In terms of macro data flows, this is likely to be an easy week. All eyes will be on quarterly results, HDFC Bank relisting, Reliance demerger and FPI flows.
How we see markets shaping up in the coming week
In the last 3 weeks, the Nifty has seen a frenetic rally from around the 18,600 levels to the 19,564 levels with little friction. It has almost traversed almost 1,000 points led by constant sector rotation and strong FPI flows. The rally beyond 19,500 shows that the story now is more of sector rotation and less of short covering. With the Nifty and the Sensex already in uncharted territory, the major triggers now would be news flows and FPI flows. In addition, the low VIX of 10.65 will ensure that downside risks to the market are limited.
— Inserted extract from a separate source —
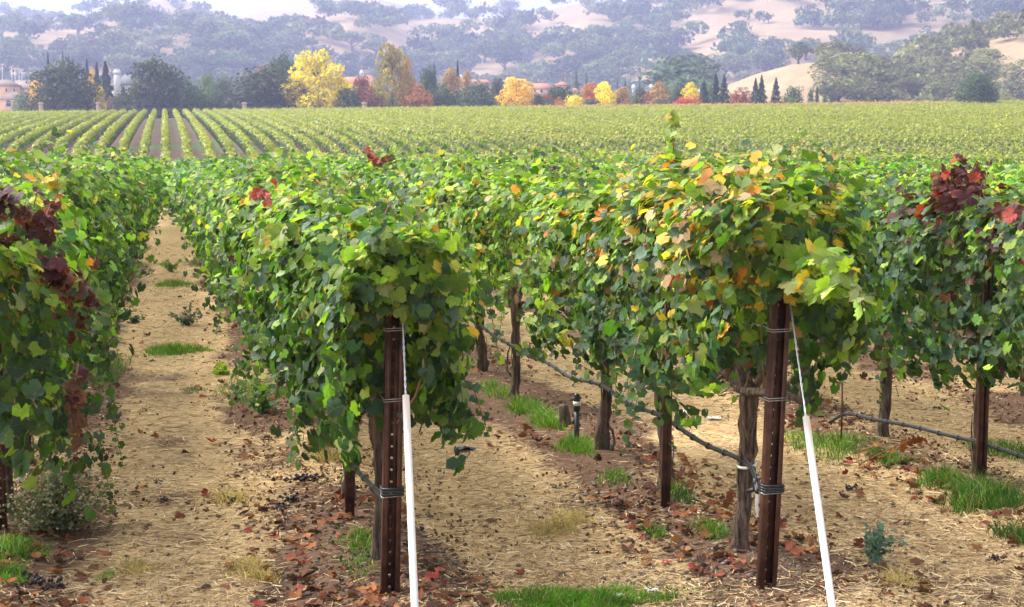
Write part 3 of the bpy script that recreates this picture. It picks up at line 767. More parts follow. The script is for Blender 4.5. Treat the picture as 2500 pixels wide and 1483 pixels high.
for nm, P, h, lean, anchor, tubetop, lab in (('left', P1, 1.62, (.026, .0), on_ground(1021, 1665), .30, 'rusty'), ('right', P2, 1.68, (.034, .0), on_ground(2057, 1650), .36, 'rusty')):
    side = 'in front of the left trellis row' if nm == 'left' else 'beside the trunk with the white ribbon'
    po = channel_post(P, h, lean, f'rusty brown steel channel end post {side}')
    for zz in (.47, .92, 1.25):
        wb = MB(); wire_wrap(wb, (0, 0, zz), .080, .052, 2)
        link('tie_wire', wb.mesh('tie_wire', M['wire'], True), po)
    hb = MB()
    for k in range(3):
        z = .485 + k * .013
        hb.tube([(x * .05, y, z) for x, y in ((-1, -.060), (1, -.060), (1, .012), (-1, .012), (-1, -.060))], .006, 6)
    link('hose_wrap', hb.mesh('hose_wrap', M['hose'], True), po)
    top = P + np.array([math.sin(lean[0]) * 1.45 + .02, -.07, 1.45])
    g = link('guy_wire', None, None, anchor, f'twisted guy wire with white plastic sleeve {"before the left post" if nm == "left" else "before the right post"}', 'guy wire', 'guy wires of the end posts')
    A = anchor + np.array([0, 0, -.02])
    a = np.linspace(0, 1, 60)[:, None]; Pw = top * (1 - a) + A * a
    tw = MB()
    for ph in (0, math.pi):
        q = a[:, 0] * 150 + ph
        tw.tube(Pw - A + np.c_[np.cos(q), np.sin(q) * 0, np.sin(q)] * .0035 + (A - anchor), .003, 5)
    link('wire', tw.mesh('wire', M['wire'], True), g)
    s0 = top * (1 - tubetop) + A * tubetop
    dirn = (A - s0)
    V, F4, F3 = tube_np(np.array([s0 + dirn * u for u in np.linspace(0, .985, 5)]) - anchor, .0160, 14, False)
    V2, F42, _ = tube_np(np.array([s0 + dirn * u for u in np.linspace(0, .985, 5)]) - anchor, .0138, 14, False)
    mb = MB().add(V, F4).add(V2, F42[:, ::-1])
    ring = np.array([[q, (q + 1) % 14, 70 + (q + 1) % 14, 70 + q] for q in range(14)]); mb.F4.append(ring)
    link('sleeve', mb.mesh('sleeve', M['pvc'], True), g)

def line_post(px, py, h, label, w=.045, lean=(0, 0)):
    P = on_ground(px, py); P[2] = gz(P[0], P[1]) - .02
    return channel_post(P, h, lean, label, w, .035, 'steel line posts in the rows', 'line_post')
line_post(1622, 1236, 1.7, 'slim rusty steel line post beside a trunk behind the right end post', .040, (.01, 0))
line_post(853, 1262, 1.7, 'slim rusty steel line post behind the left end post', .040, (.005, 0))
line_post(2391, 1180, 1.8, 'dark steel line post against the thick trunk at the right edge', .05, (.005, 0))
line_post(6, 1292, 1.6, 'dark slim line post at the left edge under the foliage', .045)
P = at_row(2055, 410, 30); z = gz(P[0], P[1]); channel_post((P[0], P[1], z), 2.12, (0, 0), 'distant brown post top rising above the vines at right', .10, .06, 'steel line posts in the rows', 'line_post')

def hose_line(pts, r, label, name='drip_hose', emit=True):
    pts = np.asarray(pts, float)
    s = np.r_[0, np.linalg.norm(np.diff(pts, axis=0), axis=1).cumsum()]
    n = max(8, int(s[-1] / .12)); q = np.linspace(0, s[-1], n)
    P = np.stack([np.interp(q, s, pts[:, k]) for k in range(3)], 1)
    for _ in range(3): P[1:-1] = (P[:-2] + 2 * P[1:-1] + P[2:]) / 4
    P[:, 2] += .006 * np.sin(q * 4.1) ; P[:, 0] += .008 * np.sin(q * 2.7)
    root = link(name, None, None, P[0], label, 'hose', 'black drip irrigation hoses')
    link('hose', MB().tube(P - P[0], r, 8).mesh('hose', M['hose'], True), root)
    sw = MB().tube(P - P[0] + [0, 0, r + .004], .0016, 4); link('support_wire', sw.mesh('support_wire', M['wire'], True), root)
    if emit:
        e = MB()
        for k in range(1, min(n - 1, 60), 2): e.tube([P[k] - P[0] - (P[k + 1] - P[k]) * .09, P[k] - P[0] + (P[k + 1] - P[k]) * .09], r * 1.45, 8)
        link('hose_clips', e.mesh('hose_clips', M['hose'], True), root, kind='stuff')
    return root
def row_hose(X, y0, y1, z, sag=.03):
    y = np.arange(y0, y1, .35)
    return [(X, v, z + float(gz(X, v)) - sag * math.sin((v - y0) / VS * math.pi) ** 2) for v in y]
hose_line([(P1[0], P1[1] - .02, .49)] + row_hose(.93, 7.7, 45, .42), .013, 'black drip hose running back from the left end post')
hose_line([(P2[0] - .02, P2[1] + .06, .50)] + row_hose(2.90, 7.3, 45, .47), .013, 'black drip hose running back from the right end post')
a0 = at_row(2055, 1000, 5.05)
hose_line([at_row(2560, 1128, 5.0), at_row(2500, 1125, 5.02), at_row(2390, 1078, 5.05), at_row(2250, 1047, 5.05), at_row(2130, 1025, 5.05), a0, at_row(2020, 1045, 5.05), at_row(1985, 1052, 5.05), at_row(1950, 1030, 5.05), at_row(1925, 990, 5.05)], .0115, 'black drip hose sagging along the row at the right edge')
hose_line(row_hose(7.12, 9.5, 40, .5), .01, 'black drip hose in the fifth row behind the right edge vines', emit=False)
hose_line(row_hose(-.90, 9.2, 40, .42), .01, 'black drip hose under the left edge vines', emit=False)
# small black connector tied on the right post
c = at_row(1846, 1188, 2.80)
cn = link('hose_connector', None, None, c, 'glossy black hose end clamp tied beside the right end post', 'hose fitting')
link('barrel', MB().tube([(0, 0, -.02), (.0, 0, .04)], .018, 10).mesh('barrel', M['hose'], True), cn)
link('clamp', MB().tube([(-.04, .02, -.03), (0, 0, -.012), (.06, 0, -.005)], .011, 8).tube([(-.018, .0, -.02), (.02, -.015, .0), (.02, .015, .012), (-.018, .0, .02)], .007, 7).mesh('clamp', M['hose'], True), cn)
# thin peg holding the sagging hose
pg = on_ground(2053, 1078, .02)
link('hose_peg', MB().tube([(0, 0, -.1), (.004, 0, .2), (0, 0, .44)], .007, 6).mesh('hose_peg', M['rust'], True), None, pg, 'thin rusty peg holding up the sagging hose at right', 'peg')
# riser with valve
rp = on_ground(1408, 1086); rp[2] = float(gz(rp[0], rp[1]))
rs = link('irrigation_riser', None, None, rp, 'short black irrigation riser with white collar beneath the middle hose', 'riser')
link('pipe', MB().tube([(0, 0, -.1), (0, 0, .25)], .019, 10).mesh('pipe', M['hose'], True), rs)
link('valve', MB().tube([(0, 0, .25), (0, 0, .27), (0, 0, .36), (.004, 0, .37)], [.025, .027, .022, .017], 10).tube([(-.03, 0, .33), (.03, 0, .34)], .010, 8).mesh('valve', M['hose'], True), rs)
link('collar', MB().tube([(0, 0, .285), (0, 0, .315)], .0285, 10).mesh('collar', M['ribbon'], True), rs)
# stump and sucker
sp = on_ground(1380, 1042); sp[2] = float(gz(sp[0], sp[1])) - .02
rng = np.random.default_rng(3)
V, F4, F3 = tube_np([(0, 0, -.05), (0, .0, .05), (-.01, 0, .12), (-.02, 0, .19)], [.062, .05, .043, .04], 11)
V[:44] += rng.normal(0, .004, (44, 3))
stmp = MB().add(V, F4); stmp.F3.append(np.asarray(F3))
stmp.tube([(.02, 0, .02), (.07, .02, .05), (.09, .02, .10)], [.02, .014, .008], 6)
link('vine_stump', stmp.mesh('vine_stump', M['bark'], True), None, sp, 'short sawn-off grey vine stump beside the irrigation riser', 'stump')
for px, py, lab in ((1490, 1100, 'thin bent sucker stem beside the curved trunk'), (1250, 965, 'thin looping sucker stem beside a trunk in the middle row')):
    q = on_ground(px, py); q[2] = gz(q[0], q[1])
    link('sucker_stem', MB().tube([(0, 0, -.02), (.03, 0, .05), (.02, .01, .13), (-.04, .02, .22), (-.03, .03, .38), (.02, .03, .5)], np.linspace(.011, .006, 6), 6).mesh('sucker_stem', M['bark'], True), None, q, lab, 'stem')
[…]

Technically, the Nifty and the Sensex are in uncharted territory and levels may not be too material. It has broken above the 19,500 level and now the real point of interest is whether the Nifty holds above 19,500 on a closing basis. It also looks like sector rotation has taken over from short covering as the key driver of the Nifty move. For now, the options data is suggesting a broad support of 19,400 to 19,500 with a good chance of the Nifty breaching above the 20,000 mark. That may not happen in this week, but the building blocks are set.